I really think this may come down to your firewire controller. Is is an old card? Have a read of this lengthy RH bug report, some of which mentions buffer under-runs. Other than this, I’m out of ideas. Does it capture the video ok (despite the warnings)?
I really think this may come down to your firewire controller
The firewire ports are on a firewire/usb pci expansion card and it used to work quite fine under OS 11.0 running the same camera captured through firewire into Kino.
Does it capture the video ok
The video is being captured just fine for a while (apart from the buffer under-runs), but eventually it will disconnect. The same as with Kino/KDenlive.
There are several threads and bug reports on this topic, both concerning firewire modules and dvgrab. The workarounds, however, does not seem to work for me, so far. There is one tip, though, I’m a bit uncertain about. In a Ubuntu forum someone suggested to add user to the group ‘disk’ and add this line (the red one) in the 50-raw-firewire.rules file:
I’ve already added the raw module to the ‘audio’ group (could have been added to the ‘video’ group) to have user access to it. But I don’t know what the ‘disk’ group is and I haven’t tried this suggestion.

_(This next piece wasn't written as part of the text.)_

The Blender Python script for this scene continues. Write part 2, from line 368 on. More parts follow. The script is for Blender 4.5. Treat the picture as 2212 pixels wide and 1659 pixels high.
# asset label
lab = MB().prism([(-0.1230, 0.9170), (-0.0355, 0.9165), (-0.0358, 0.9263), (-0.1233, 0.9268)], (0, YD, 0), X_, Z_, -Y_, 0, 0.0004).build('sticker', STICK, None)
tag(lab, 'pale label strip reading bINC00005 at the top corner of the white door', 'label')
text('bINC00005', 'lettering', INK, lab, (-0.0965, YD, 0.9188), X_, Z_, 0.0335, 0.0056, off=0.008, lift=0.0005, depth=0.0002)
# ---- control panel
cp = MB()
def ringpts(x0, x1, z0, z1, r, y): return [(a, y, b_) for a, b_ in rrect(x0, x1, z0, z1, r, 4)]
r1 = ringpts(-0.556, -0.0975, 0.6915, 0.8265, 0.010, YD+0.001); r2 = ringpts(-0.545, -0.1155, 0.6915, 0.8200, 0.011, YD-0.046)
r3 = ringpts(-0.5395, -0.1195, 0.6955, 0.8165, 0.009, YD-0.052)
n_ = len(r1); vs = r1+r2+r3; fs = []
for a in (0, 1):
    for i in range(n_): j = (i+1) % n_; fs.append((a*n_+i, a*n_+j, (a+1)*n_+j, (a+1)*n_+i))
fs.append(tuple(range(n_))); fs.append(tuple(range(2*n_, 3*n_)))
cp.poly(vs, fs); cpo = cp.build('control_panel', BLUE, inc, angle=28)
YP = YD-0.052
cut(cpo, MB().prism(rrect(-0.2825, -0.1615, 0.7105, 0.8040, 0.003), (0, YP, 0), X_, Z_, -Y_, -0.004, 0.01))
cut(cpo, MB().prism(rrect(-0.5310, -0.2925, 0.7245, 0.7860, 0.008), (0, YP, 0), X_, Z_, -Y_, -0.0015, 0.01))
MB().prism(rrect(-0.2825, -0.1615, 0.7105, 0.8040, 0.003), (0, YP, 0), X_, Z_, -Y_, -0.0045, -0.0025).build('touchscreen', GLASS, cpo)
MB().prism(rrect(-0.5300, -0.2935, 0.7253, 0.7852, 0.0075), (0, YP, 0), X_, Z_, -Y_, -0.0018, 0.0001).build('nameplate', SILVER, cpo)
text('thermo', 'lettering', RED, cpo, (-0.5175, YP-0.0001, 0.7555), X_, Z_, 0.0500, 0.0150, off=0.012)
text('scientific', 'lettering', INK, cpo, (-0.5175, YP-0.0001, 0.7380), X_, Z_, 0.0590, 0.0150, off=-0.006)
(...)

I would be wary of adding a user to the disk group, as it means that a rogue application can potentially write directly to hard disk device nodes for example. (Its regarded as being nearly as bad as having root permissions). AFAIU, the suggestion you mention involves acquiring direct access to the raw firewire device /dev/raw1394 by being a member of the disk group. However, I completely understand why some users would choose it if it solves a problem for them.
I’ll leave the disk group as it is. I guess I have to look towards the new firewire stack and see if that could be a solution, or perhaps buy a video card and try importing video that way.